Items from a data source

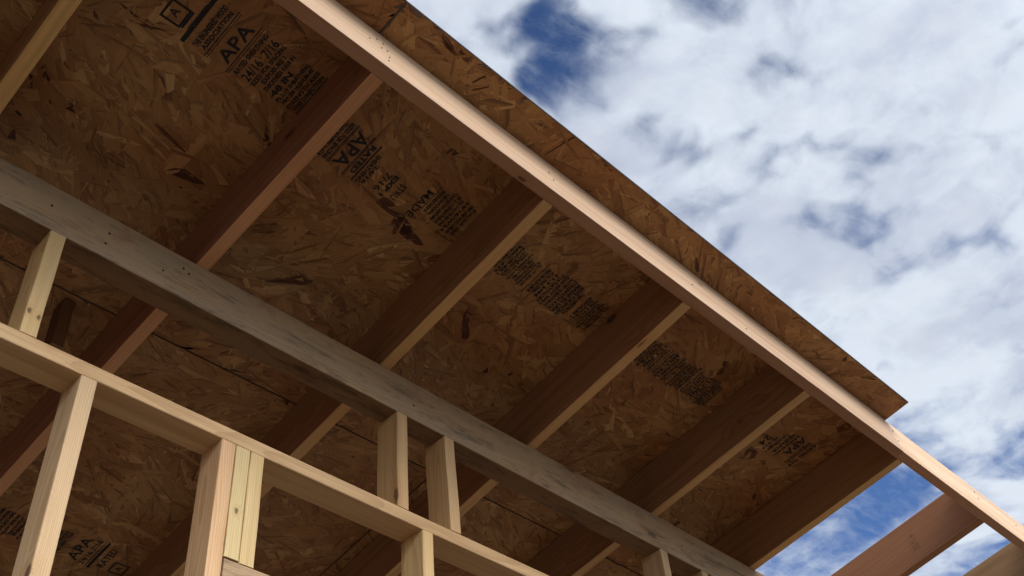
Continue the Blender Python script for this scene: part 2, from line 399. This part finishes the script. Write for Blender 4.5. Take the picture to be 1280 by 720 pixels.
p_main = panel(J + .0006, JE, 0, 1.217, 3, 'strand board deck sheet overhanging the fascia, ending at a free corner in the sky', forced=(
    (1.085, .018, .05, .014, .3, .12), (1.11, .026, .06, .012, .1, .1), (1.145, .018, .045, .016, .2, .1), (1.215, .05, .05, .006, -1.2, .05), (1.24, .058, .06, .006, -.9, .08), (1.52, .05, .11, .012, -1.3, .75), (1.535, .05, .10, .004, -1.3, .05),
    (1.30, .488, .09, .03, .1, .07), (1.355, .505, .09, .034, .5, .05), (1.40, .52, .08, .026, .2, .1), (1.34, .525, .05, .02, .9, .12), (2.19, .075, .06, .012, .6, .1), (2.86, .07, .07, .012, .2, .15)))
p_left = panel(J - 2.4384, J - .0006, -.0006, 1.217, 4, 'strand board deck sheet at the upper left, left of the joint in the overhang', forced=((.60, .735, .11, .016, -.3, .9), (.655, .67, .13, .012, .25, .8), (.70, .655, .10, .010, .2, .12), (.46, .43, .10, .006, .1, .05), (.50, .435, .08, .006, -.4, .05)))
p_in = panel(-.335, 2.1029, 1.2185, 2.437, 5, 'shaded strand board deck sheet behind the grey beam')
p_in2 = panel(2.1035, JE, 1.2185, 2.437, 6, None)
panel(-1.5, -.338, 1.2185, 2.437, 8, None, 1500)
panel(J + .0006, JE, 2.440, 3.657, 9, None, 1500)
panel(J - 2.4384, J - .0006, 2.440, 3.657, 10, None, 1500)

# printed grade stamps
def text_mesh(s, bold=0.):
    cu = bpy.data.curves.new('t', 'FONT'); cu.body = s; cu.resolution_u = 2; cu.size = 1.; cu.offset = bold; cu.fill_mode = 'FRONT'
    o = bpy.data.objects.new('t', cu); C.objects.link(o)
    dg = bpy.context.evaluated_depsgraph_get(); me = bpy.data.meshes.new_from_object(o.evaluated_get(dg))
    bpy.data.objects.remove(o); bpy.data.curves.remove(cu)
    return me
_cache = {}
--
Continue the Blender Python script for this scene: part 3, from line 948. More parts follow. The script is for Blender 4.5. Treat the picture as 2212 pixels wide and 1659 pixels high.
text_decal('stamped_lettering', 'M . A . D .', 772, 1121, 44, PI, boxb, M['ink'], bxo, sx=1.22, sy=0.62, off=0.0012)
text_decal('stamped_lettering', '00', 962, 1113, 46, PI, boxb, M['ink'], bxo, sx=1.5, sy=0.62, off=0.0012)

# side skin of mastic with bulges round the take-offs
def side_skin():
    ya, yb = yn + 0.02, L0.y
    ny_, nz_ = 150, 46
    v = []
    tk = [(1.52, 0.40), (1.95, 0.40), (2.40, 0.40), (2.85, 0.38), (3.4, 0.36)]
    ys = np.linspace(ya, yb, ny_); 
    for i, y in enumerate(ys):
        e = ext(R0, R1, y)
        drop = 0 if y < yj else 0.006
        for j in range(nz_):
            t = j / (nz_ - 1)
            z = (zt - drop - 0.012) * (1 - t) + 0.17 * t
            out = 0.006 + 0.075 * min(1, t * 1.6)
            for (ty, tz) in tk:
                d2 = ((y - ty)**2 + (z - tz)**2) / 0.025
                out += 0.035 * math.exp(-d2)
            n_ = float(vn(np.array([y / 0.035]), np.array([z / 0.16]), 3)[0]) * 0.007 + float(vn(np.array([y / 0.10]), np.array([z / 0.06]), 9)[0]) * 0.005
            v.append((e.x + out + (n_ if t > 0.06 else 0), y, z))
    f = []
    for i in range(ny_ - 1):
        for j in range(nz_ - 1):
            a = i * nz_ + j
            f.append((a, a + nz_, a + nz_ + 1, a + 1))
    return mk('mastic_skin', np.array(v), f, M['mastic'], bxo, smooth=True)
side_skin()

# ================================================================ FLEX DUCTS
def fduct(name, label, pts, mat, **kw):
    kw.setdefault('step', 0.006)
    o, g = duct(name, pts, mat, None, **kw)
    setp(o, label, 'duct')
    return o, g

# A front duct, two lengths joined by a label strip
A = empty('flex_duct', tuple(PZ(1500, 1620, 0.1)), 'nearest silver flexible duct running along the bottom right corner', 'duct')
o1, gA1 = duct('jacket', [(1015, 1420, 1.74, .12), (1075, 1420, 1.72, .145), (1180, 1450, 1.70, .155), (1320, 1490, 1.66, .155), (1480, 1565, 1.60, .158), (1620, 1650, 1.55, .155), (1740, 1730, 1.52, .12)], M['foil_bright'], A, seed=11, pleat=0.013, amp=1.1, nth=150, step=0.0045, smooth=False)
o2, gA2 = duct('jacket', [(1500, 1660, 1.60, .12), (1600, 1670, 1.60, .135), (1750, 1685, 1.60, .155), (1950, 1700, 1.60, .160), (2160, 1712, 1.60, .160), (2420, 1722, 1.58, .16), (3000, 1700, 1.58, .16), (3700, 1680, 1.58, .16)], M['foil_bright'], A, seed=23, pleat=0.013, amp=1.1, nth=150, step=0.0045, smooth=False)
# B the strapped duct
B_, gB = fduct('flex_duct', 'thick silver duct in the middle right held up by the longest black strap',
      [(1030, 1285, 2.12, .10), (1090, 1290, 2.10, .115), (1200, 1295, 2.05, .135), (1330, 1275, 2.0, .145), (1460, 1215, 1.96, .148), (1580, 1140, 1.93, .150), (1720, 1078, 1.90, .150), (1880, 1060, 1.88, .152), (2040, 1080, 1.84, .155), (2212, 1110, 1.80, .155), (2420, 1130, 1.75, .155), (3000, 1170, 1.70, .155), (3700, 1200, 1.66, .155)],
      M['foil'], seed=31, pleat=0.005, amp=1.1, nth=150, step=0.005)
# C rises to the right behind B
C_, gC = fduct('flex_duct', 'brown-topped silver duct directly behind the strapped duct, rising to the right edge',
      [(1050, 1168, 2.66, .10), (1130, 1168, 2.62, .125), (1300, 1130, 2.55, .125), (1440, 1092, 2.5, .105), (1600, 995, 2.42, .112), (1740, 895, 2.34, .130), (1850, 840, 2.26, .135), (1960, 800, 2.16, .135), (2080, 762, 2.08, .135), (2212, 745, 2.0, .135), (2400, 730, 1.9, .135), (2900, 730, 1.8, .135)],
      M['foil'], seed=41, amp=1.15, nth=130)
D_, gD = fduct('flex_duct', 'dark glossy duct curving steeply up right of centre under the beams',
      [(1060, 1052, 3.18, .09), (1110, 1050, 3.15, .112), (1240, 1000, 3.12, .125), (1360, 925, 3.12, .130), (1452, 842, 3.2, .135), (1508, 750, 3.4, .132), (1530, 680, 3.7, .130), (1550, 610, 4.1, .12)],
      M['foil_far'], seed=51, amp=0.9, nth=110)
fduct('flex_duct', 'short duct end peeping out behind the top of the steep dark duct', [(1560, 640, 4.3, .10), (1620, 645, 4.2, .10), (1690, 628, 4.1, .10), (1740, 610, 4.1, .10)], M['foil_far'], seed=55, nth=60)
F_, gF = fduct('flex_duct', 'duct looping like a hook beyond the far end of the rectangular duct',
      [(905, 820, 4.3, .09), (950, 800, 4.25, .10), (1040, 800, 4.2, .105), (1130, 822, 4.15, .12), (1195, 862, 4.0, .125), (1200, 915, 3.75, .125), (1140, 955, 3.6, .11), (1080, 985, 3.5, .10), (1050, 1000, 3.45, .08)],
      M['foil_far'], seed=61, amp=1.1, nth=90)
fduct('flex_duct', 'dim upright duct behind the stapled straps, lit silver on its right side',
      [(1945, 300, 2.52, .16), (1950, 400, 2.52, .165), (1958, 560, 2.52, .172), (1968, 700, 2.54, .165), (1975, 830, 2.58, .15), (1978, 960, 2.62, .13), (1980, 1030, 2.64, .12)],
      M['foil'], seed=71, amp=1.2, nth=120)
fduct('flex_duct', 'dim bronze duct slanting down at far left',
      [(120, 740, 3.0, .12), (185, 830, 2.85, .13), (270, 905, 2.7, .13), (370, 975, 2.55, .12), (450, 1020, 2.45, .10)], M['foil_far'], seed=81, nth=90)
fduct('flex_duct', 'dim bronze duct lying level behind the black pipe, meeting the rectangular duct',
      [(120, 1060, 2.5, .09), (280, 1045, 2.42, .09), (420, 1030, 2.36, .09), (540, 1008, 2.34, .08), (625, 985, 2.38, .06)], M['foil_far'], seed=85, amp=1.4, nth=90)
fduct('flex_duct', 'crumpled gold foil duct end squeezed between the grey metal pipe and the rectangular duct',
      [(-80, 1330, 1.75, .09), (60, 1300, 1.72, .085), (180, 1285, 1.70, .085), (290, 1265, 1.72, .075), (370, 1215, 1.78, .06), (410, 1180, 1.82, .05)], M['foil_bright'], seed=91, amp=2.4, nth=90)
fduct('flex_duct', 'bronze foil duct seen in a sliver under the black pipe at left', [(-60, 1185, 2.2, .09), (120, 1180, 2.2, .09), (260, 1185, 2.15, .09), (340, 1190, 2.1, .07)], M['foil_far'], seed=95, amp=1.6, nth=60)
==
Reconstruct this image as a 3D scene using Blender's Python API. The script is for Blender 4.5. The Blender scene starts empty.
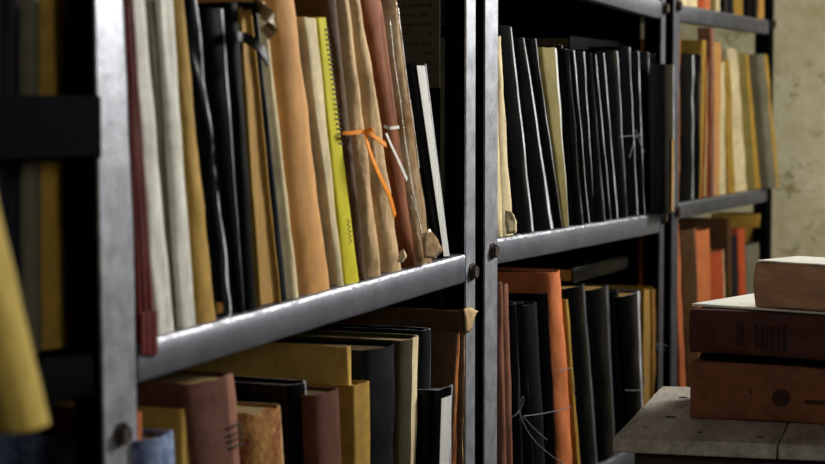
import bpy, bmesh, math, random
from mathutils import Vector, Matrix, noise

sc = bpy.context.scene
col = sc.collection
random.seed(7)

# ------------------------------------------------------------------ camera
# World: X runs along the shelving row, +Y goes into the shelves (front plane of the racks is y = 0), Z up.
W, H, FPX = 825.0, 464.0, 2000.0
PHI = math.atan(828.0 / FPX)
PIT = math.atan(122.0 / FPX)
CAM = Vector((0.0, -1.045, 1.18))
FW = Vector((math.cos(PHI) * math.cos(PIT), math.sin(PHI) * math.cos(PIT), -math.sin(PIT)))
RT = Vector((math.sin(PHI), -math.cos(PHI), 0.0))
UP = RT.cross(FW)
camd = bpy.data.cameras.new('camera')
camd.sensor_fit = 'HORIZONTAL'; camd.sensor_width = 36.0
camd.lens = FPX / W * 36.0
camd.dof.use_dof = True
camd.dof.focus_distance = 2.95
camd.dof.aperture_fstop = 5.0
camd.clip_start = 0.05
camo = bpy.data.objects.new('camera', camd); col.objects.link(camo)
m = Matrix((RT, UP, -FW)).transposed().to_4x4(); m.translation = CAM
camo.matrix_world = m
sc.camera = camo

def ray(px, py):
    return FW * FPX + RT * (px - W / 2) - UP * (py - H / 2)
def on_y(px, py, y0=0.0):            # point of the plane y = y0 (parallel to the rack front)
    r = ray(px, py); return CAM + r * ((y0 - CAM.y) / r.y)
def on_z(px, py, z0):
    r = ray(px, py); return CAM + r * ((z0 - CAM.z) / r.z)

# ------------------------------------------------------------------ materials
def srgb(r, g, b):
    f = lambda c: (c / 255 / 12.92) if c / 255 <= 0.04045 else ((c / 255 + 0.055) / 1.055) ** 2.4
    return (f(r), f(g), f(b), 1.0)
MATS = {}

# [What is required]
Above are the lines; repeat exactly the ones from the line containing "Continue the Blender Python script for this scene: part 2, from" down to the line containing "panel(J - 2.4384, J - .0006, 2.440, 3.657, 10, None, 1500)", both inclusive.

# [Exercise response]
Continue the Blender Python script for this scene: part 2, from line 399. This part finishes the script. Write for Blender 4.5. Take the picture to be 1280 by 720 pixels.
p_main = panel(J + .0006, JE, 0, 1.217, 3, 'strand board deck sheet overhanging the fascia, ending at a free corner in the sky', forced=(
    (1.085, .018, .05, .014, .3, .12), (1.11, .026, .06, .012, .1, .1), (1.145, .018, .045, .016, .2, .1), (1.215, .05, .05, .006, -1.2, .05), (1.24, .058, .06, .006, -.9, .08), (1.52, .05, .11, .012, -1.3, .75), (1.535, .05, .10, .004, -1.3, .05),
    (1.30, .488, .09, .03, .1, .07), (1.355, .505, .09, .034, .5, .05), (1.40, .52, .08, .026, .2, .1), (1.34, .525, .05, .02, .9, .12), (2.19, .075, .06, .012, .6, .1), (2.86, .07, .07, .012, .2, .15)))
p_left = panel(J - 2.4384, J - .0006, -.0006, 1.217, 4, 'strand board deck sheet at the upper left, left of the joint in the overhang', forced=((.60, .735, .11, .016, -.3, .9), (.655, .67, .13, .012, .25, .8), (.70, .655, .10, .010, .2, .12), (.46, .43, .10, .006, .1, .05), (.50, .435, .08, .006, -.4, .05)))
p_in = panel(-.335, 2.1029, 1.2185, 2.437, 5, 'shaded strand board deck sheet behind the grey beam')
p_in2 = panel(2.1035, JE, 1.2185, 2.437, 6, None)
panel(-1.5, -.338, 1.2185, 2.437, 8, None, 1500)
panel(J + .0006, JE, 2.440, 3.657, 9, None, 1500)
panel(J - 2.4384, J - .0006, 2.440, 3.657, 10, None, 1500)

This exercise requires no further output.